İtikadı bozuk olana mezhebsiz denir
03/11/2020 Salı Köşe yazarı O.Ü
Küfre sebep olan bir şey söylemedikçe Ehl-i kıbleye kâfir denmez.
Sual: Âyet ve hadisleri kendi anladığına göre yorumlayan bir kimsenin imanı
tehlikeye girer mi?
Cevap: Ehl-i sünnet itikadına uymayan bir inanış sahibine Mezhebsiz denir.
Mezhebsiz, eğer Kur’ân-ı kerimde ve hadis-i şeriflerde açıkça bildirilmiş olan
bir şeye inanmamış veya şüphe etmiş ise, küfür olur. Açık
olarak bildirilmemiş şüpheli olan delilleri tevil ederek yanlış mana vermiş
ise, bidat olur. Dünyanın yaratıldığına inanmamak, böyle gelmiş,
böyle gider demek, küfürdür. Cennette, müminlerin Allahü teâlâyı göreceğine
inanmamak bidattir. Âyet-i kerimeleri ve hadis-i şerifleri yanlış anladığı için
inanmamak bidat olur. “Böyle şey olmaz. Aklım kabul etmez” diyerek tahkir
ederse, yine kâfir olur. Bidat hakkındaki hadis-i şerifler, Hadîka, Berîka ve
Eşi'at-ül-leme'âtta mevcuttur.
Küfre sebep olan bir şey söylemedikçe ve yapmadıkça Ehl-i kıbleye, yani
namaz kılana kâfir denmez. Fakat, Kur’ân-ı kerimde ve hadis-i şeriflerde açıkça
bildirilen ve Müslümanların asırlar boyunca inandığı bir şeye uymayan söz ve
işte bulunan bir kimse, bütün ömrünce namaz kılsa, her ibadeti yapsa da, buna
kâfir denir. Mesela bir kimse, Allahü teâlâ zerreleri, yaprak sayısını,
gizlileri bilmez dese, kâfir olur. Hazret-i Ebu Bekir ile hazret-i
Ömer'den başka sahabiyi, dinî bir sebeple kötüleyen, bidat sahibi
olur. Bir harama mubah, helal diyen kimse, bunu, bir âyete veya hadis-i şerife
dayanarak söylüyorsa, kâfir olmaz. Âyet ve hadise dayanmadan, kendi görüşü, keyfi
için söylüyorsa, kâfir olur. Hazret-i Ebu Bekir ve hazret-i Ömer'in hilafete
seçilmeleri haklı değildi demek, bidattir. Hilafete hakları yok idi demek ise
küfürdür.
Sual: Namazda okunan âyetleri, sureleri, şarkı kalıplarına uyarak okuyan
kimsenin arkasında kılınan namaz sahih olur mu?
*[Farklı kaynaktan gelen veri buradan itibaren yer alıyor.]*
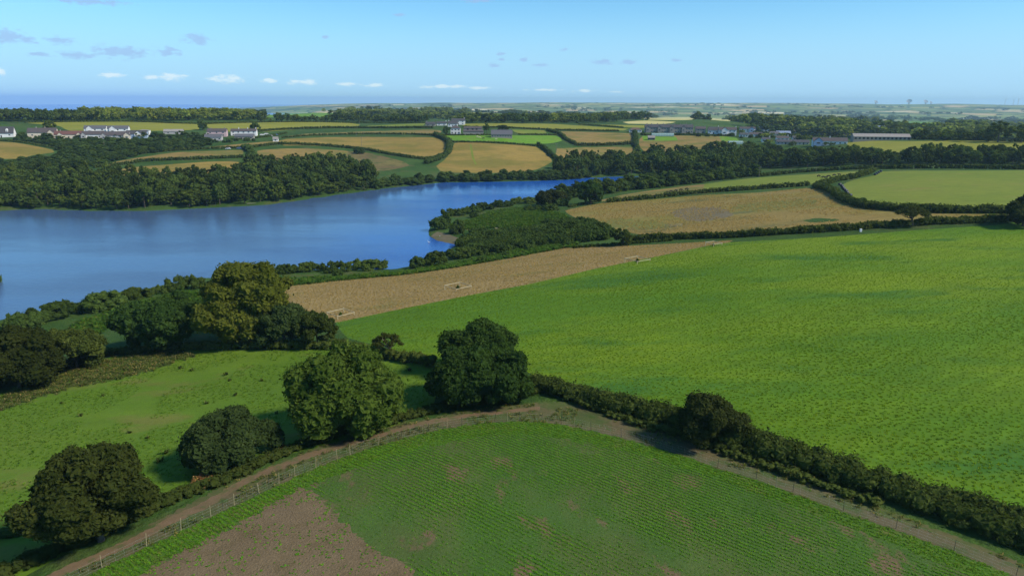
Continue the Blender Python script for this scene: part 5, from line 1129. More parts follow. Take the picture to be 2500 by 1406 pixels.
def hip_roof(b, x0, x1, y0, y1, z0, zr, ov=0.35):
    x0 -= ov; x1 += ov; y0 -= ov; y1 += ov; ym = (y0 + y1) / 2; i = min((x1 - x0) * .42, (y1 - y0) / 2)
    b.add([(x0, y0, z0), (x1, y0, z0), (x1, y1, z0), (x0, y1, z0), (x0 + i, ym, zr), (x1 - i, ym, zr)], [(0, 3, 2, 1), (0, 1, 5, 4), (2, 3, 4, 5), (3, 0, 4), (1, 2, 5)])
def house(x0, x1, top, base, wall, roof, label, storeys=1, depth=7.0, yaw=0.0, hip=False, chim=(0.15, 0.85), gable_front=None, dormers=0, wins=3, group=None, cat='house', name='house', wallfrac=None, front_gable_mat=None, door=True):
    P = g1((x0 + x1) / 2, base); d = np.linalg.norm(P - [0, 0, CAM_H]); w = (x1 - x0) * d / FPX; H = (base - top) * d / FPX
    H = max(H, 4.2 if storeys == 1 else 6.2); wf = wallfrac or (0.56 if storeys == 1 else 0.68); hw = H * wf
    hd = P[:2] / np.linalg.norm(P[:2])
    root = tag(empty(name, (P[0] + hd[0] * depth / 2, P[1] + hd[1] * depth / 2, P[2]), yaw - math.atan2(P[0], P[1]) * 0.5), label, cat, group)
    X0, X1, Y0, Y1 = -w / 2, w / 2, -depth / 2, depth / 2
    b = MB(); b.box(X0, X1, Y0, Y1, -2.0, hw)
    if not hip: gable_prism(b, X0, X1, Y0, Y1, hw, H - 0.02)
    b.build('wall', M[wall], root)
    b = MB(); (hip_roof if hip else gable_roof)(b, X0, X1, Y0, Y1, hw, H); ro = b.build('roof', M[roof], root)
    for c in chim:
        cb = MB(); cx = X0 + c * w; cb.box(cx - .35, cx + .35, -.3, .3, H - .6, H + 0.9); cb.box(cx - .42, cx + .42, -.37, .37, H + .9, H + 1.02); cb.bar((cx, 0, H + 1.0), (cx, 0, H + 1.4), .12)
        cb.build('chimney', M[wall if wall in ('granite', 'white_render', 'grey_render') else 'granite'], ro)
    sh = hw / storeys
    for s_ in range(storeys):
        for i in range(wins):
            wx = X0 + (i + .5) * w / wins
            if s_ == 0 and door and i == wins // 2:
                db = MB(); db.box(wx - .5, wx + .5, Y0 - .06, Y0 + .02, -0.1, 2.0); db.build('door', M['dark_opening'], root); continue
            window(root, wx, Y0 - 0.02, s_ * sh + sh * 0.55, min(1.5, w / wins * .55), min(1.15, sh * .45))
    for i in range(dormers):
        wx = X0 + (i + .5) * w / dormers; dz = hw + (H - hw) * 0.5
        db = MB(); db.box(wx - .9, wx + .9, Y0 + depth * .06, 0, hw - .2, dz + .4); gable_prism(db, wx - .9, wx + .9, Y0 + depth * .06, 0, dz + .4, dz + 1.15, 'y'); dm = db.build('dormer', M['white_render'], root)
        window(dm, wx, Y0 + depth * .06 - .02, (hw + dz) / 2 + .2, 1.1, .9)
    if gable_front is not None:
        for (c, gw, mt) in gable_front:
            gx = X0 + c * w; gd = 1.6; gb = MB(); hh = hw * 0.98; gr = min(H - hh - .1, gw * .45)
            gb.box(gx - gw / 2, gx + gw / 2, Y0 - gd, Y0 + .5, -2.0, hh); gable_prism(gb, gx - gw / 2, gx + gw / 2, Y0 - gd, Y0 + depth * .3, hh, hh + gr, 'y')
            go_ = gb.build('gable_wing', M[mt], root)
            rb = MB(); k2 = gr / (gw / 2)
            slab(rb, (gx - gw / 2 - .25, Y0 - gd - .2, hh - .25 * k2), (gx - gw / 2 - .25, Y0 + depth * .3, hh - .25 * k2), (gx, Y0 + depth * .3, hh + gr), (gx, Y0 - gd - .2, hh + gr), .12)
            slab(rb, (gx + gw / 2 + .25, Y0 - gd - .2, hh - .25 * k2), (gx + gw / 2 + .25, Y0 + depth * .3, hh - .25 * k2), (gx, Y0 + depth * .3, hh + gr), (gx, Y0 - gd - .2, hh + gr), .125)
            rb.build('roof', M[roof], go_); window(go_, gx, Y0 - gd - .02, hh * .55, gw * .4, min(1.2, hh * .4))
    return root
house(-14, 28, 316, 336, 'white_render', 'slate', 'white bungalow with grey roof and two dormers at the left edge', dormers=2, wallfrac=.42, chim=(.2,))
house(82, 132, 318, 337, 'cream_render', 'slate_purple', 'bungalow with long dark purple roof and a cream gable on its right', gable_front=[(.82, 5.0, 'cream_render')], chim=(.3, .6))
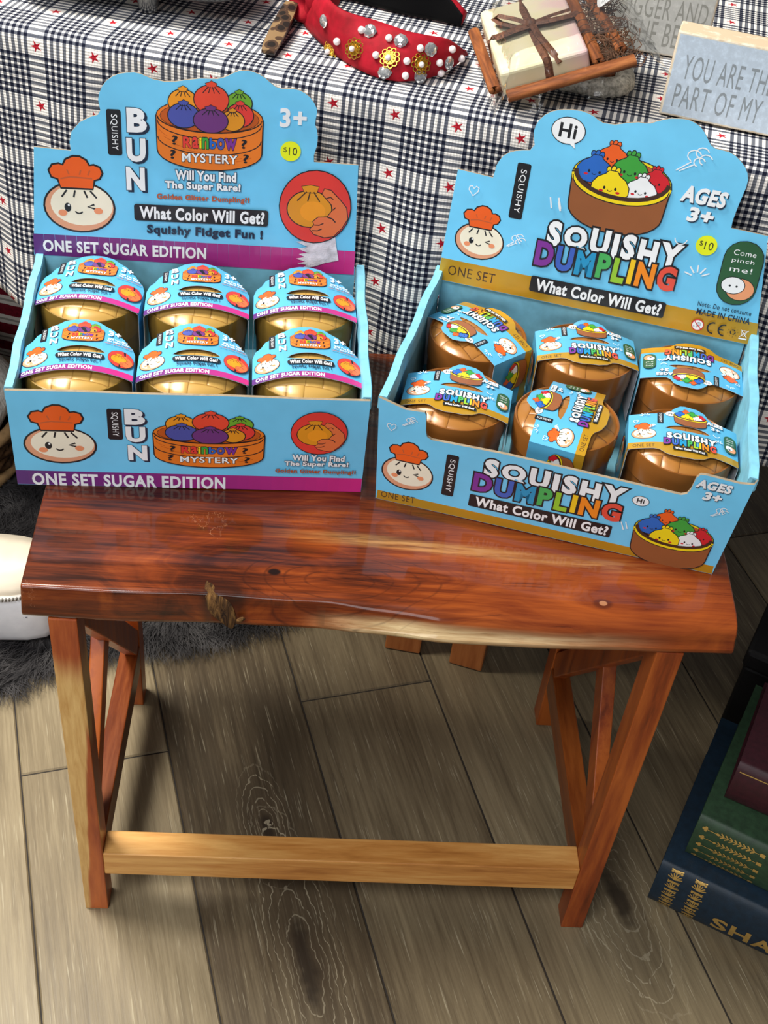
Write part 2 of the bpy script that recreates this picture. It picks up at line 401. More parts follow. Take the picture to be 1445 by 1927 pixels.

Cevap: Elhan ederek yani namazda okuduklarını musiki perdelerine uyarak,
teganni eden ve namazı vaktinden evvel kıldıran imam arkasında kılınan namazı
iade etmenin lazım olduğu, Halebî-i kebîr sonunda yazılıdır.
Sual: Kimlerin eli öpülür, Kur’ân-ı kerimi ve ekmeği öpmenin mahzuru olur
mu?
Cevap: Âlimin, ana ve babanın eli öpülür. Başkasının eli öpülmez. Herhangi bir arkadaş ile karşılaşınca elini öpmek haramdır. Kur’ân-ı kerimi, ekmeği öpmek de caizdir.